Il y avait beaucoup de questions justifiées avant que le Canadien se présente à son camp d’entraînement avec l’intention bien arrêtée de faire oublier une saison pour le moins misérable.

- Le genou de Carey Price, de qui dépend l’avenir de l’équipe, allait-il tenir le coup? L’entraîneur Stéphane Waite essayait-il de se faire rassurant durant la période estivale quand il affirmait haut et fort que son élève était rétabli à 100 %? Or, depuis son premier match, Price a fait clairement la démonstration que Waite ne mentait pas.

- Shea Weber allait-il pouvoir faire taire rapidement la grogne engendrée par le départ de P.K. Subban? Sans rien enlever à Subban, qui n’a surtout pas l’air d’un pied de céleri à Nashville, beaucoup de gens seraient aujourd’hui en désaccord avec Marc Bergevin s’il avait le pouvoir de faire marche arrière et d’effacer cette transaction. Même s’il a sacrifié un athlète étoile en Subban, Bergevin a peut-être réussi durant l’été ce qui sera considéré comme la plus grosse prise de sa carrière de directeur général.

- L’investissement de six millions de dollars sur Alexander Radulov en valait-il le coup? Ça semblait beaucoup d’argent pour un athlète énigmatique et controversé qui avait laissé une très mauvaise impression en abandonnant une carrière prometteuse dans la Ligue nationale pour se joindre à la peu rassurante KHL. Le risque avait été calculé avec prudence en vertu d’une entente d’un an seulement, mais on ne doute pas que Bergevin était aussi impatient que les partisans de connaître la réponse.

- Il existait également une certaine incertitude au sujet de Max Pacioretty. Était-il un marqueur de 30 ou de 40 buts? Allait-il pouvoir mieux justifier le C sur son chandail?

- Y avait-il des chances réalistes que Bergevin trouve preneur durant la saison pour Tomas Plekanec, surpayé et sur la pente descendante?

- Quelle chaise allait-on pouvoir attribuer à Andrew Shaw afin de l’aider à justifier l’énorme contrat qu’on lui avait accordé?

- Andreï Markov, qui a la réputation de se renfrogner quand les choses ne se passent pas comme il le désire, allait-il accepter sans bouder que son rôle soit diminué en raison de son âge et du temps de jeu important dont Weber allait profiter?

À l’approche du premier tiers du calendrier, toutes ces questions s’éliminent progressivement d’elles-mêmes. Price est toujours aussi agile. Weber s’est avéré toute une monnaie d’échange pour Subban. On peut sûrement se demander où se situerait le Canadien avec Subban, compte tenu de l’harmonie qui existe dans le vestiaire et qu’on a été incapable de créer quand il était là.

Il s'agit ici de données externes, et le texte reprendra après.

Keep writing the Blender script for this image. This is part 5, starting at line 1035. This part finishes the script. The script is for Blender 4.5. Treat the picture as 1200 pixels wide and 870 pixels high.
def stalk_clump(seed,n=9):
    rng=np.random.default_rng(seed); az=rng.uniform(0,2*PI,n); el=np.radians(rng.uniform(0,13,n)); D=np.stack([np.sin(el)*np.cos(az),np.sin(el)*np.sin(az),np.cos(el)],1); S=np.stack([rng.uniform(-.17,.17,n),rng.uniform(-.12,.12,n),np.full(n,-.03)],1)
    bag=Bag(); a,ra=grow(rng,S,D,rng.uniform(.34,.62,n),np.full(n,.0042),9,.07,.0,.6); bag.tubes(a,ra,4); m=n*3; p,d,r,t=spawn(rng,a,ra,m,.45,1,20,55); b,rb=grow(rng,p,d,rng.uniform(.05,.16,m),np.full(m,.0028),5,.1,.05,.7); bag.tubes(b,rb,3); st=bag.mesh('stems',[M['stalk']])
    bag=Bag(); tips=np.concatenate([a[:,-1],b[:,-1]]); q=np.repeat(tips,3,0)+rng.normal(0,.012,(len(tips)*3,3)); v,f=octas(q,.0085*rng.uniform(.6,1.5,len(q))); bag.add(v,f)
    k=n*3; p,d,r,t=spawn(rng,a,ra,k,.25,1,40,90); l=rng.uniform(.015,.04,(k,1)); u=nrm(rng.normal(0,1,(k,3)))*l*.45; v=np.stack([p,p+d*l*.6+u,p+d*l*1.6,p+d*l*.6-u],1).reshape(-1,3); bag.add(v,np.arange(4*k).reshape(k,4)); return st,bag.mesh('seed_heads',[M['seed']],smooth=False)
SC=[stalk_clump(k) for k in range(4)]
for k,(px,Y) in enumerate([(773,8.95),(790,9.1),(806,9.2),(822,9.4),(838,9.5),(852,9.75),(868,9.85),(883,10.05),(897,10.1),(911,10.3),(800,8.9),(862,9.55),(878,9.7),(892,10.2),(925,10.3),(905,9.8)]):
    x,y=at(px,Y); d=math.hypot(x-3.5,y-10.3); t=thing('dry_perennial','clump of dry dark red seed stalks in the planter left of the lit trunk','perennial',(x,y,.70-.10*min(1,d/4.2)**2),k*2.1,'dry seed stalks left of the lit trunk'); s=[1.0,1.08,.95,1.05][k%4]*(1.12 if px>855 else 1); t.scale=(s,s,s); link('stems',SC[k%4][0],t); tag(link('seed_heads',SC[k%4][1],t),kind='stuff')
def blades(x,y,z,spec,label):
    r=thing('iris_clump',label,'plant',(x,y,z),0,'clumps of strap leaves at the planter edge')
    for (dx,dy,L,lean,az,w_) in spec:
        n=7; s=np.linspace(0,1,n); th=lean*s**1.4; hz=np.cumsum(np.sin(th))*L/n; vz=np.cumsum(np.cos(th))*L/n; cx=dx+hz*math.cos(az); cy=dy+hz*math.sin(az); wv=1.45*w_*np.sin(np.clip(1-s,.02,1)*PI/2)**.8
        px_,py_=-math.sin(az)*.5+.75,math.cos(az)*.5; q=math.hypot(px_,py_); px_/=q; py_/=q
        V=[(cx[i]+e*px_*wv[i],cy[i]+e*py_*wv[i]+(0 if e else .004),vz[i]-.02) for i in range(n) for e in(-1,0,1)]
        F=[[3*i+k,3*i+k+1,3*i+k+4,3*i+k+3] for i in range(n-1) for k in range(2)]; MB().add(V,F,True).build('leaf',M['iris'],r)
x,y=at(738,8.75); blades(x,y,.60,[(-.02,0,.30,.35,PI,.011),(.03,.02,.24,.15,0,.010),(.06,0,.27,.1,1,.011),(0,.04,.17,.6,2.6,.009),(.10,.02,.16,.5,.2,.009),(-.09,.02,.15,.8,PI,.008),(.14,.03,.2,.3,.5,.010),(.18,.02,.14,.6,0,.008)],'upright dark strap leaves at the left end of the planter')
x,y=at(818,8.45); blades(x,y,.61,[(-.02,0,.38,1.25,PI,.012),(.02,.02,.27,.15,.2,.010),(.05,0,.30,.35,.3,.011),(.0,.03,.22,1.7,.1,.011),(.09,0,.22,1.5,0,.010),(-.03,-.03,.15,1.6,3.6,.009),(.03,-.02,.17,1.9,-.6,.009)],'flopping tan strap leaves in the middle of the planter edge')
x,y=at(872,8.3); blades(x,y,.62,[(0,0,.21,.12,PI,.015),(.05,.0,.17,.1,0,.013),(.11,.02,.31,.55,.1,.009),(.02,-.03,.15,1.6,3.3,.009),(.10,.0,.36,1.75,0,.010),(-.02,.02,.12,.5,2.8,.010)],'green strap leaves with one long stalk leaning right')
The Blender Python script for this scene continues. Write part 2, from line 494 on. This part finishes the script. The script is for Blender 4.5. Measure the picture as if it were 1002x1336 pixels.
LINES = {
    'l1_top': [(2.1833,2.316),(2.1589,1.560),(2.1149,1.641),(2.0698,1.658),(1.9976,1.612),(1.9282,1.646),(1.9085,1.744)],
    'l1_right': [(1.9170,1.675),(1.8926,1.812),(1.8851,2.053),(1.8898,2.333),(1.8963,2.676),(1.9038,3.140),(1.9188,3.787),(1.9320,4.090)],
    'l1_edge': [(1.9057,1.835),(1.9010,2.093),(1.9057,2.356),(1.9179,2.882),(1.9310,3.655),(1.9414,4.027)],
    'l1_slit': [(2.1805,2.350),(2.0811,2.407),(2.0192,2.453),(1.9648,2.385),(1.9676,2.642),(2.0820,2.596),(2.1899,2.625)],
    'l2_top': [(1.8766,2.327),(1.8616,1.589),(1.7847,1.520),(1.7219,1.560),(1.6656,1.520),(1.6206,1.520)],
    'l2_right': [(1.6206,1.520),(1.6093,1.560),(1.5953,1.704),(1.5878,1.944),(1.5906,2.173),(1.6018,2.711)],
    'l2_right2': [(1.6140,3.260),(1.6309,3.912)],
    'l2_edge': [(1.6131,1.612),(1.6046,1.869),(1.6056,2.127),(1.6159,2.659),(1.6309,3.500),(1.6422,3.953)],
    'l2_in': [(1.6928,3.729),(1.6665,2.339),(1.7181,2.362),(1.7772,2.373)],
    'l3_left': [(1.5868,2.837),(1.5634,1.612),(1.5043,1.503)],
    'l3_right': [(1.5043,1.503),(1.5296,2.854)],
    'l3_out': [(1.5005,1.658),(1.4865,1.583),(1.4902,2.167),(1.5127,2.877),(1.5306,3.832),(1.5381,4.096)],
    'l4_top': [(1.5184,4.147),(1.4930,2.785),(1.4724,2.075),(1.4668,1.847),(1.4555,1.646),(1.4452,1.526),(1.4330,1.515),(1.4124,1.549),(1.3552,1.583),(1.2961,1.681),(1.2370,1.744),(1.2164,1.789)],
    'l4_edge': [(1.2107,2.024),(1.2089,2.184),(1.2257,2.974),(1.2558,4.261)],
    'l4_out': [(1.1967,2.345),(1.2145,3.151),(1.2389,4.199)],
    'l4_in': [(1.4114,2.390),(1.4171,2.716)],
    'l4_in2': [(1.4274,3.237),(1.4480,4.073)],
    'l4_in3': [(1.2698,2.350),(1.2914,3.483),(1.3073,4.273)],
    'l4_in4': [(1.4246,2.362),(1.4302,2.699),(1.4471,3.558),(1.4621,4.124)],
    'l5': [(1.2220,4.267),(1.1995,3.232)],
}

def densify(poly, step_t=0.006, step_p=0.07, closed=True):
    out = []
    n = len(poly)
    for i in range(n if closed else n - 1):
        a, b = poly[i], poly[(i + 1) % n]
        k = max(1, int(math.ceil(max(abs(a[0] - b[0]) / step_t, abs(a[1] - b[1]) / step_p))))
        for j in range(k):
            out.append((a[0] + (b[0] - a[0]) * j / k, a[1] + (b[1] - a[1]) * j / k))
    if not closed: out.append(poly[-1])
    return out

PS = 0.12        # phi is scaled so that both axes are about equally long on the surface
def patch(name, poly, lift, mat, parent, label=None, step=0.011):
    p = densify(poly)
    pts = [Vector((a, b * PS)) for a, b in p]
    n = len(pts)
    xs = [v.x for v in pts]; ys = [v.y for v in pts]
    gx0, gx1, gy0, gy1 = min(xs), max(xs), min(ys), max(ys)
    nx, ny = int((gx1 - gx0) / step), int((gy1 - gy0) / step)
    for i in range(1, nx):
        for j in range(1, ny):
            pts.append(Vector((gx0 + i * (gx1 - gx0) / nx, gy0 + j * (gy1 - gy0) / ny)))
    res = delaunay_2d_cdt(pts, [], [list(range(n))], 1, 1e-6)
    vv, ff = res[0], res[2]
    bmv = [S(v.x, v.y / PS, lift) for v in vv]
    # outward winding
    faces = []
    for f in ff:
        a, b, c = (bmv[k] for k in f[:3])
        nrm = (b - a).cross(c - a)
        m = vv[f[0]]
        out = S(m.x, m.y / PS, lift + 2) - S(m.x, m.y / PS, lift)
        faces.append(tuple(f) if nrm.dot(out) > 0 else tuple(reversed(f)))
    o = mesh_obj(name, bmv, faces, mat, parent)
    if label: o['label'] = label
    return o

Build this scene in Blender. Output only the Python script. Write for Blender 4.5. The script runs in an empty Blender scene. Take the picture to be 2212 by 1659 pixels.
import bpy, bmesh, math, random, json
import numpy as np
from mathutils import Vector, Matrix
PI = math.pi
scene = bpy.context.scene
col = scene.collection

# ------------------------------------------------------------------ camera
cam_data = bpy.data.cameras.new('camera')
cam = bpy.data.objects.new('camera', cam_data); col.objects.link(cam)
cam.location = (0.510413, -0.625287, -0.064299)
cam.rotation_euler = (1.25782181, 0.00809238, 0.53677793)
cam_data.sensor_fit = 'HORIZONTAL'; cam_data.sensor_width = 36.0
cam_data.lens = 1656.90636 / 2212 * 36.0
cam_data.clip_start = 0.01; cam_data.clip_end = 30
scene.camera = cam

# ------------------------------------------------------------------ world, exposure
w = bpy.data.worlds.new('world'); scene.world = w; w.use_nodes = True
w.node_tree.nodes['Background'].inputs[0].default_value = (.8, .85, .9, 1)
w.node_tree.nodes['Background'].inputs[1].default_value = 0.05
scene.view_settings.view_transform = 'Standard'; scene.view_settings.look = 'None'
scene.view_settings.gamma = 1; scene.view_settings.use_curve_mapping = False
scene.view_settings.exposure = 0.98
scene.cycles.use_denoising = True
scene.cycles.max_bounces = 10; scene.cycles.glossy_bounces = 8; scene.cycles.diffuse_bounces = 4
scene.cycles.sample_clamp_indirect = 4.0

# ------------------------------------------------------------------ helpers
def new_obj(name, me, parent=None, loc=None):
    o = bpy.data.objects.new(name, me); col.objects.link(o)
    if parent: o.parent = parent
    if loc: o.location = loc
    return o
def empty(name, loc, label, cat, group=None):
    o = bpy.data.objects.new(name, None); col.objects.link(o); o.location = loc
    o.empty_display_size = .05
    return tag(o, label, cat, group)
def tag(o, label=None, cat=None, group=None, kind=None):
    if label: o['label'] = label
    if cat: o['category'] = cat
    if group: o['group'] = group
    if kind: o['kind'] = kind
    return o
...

Pour sa part, Radulov livre la marchandise d’une façon spectaculaire. Même si ses statistiques font de lui le deuxième marqueur de l’équipe, elles ne disent pas tout sur sa réelle contribution à l’équipe. Radulov se lève quand ça compte. Il rend ses partenaires de trio meilleurs. Combien de joueurs de la ligue - même parmi les meilleurs - sont capables de battre un gardien comme il l’a fait en tirs de barrage dans le dernier match? Quel superbe talent!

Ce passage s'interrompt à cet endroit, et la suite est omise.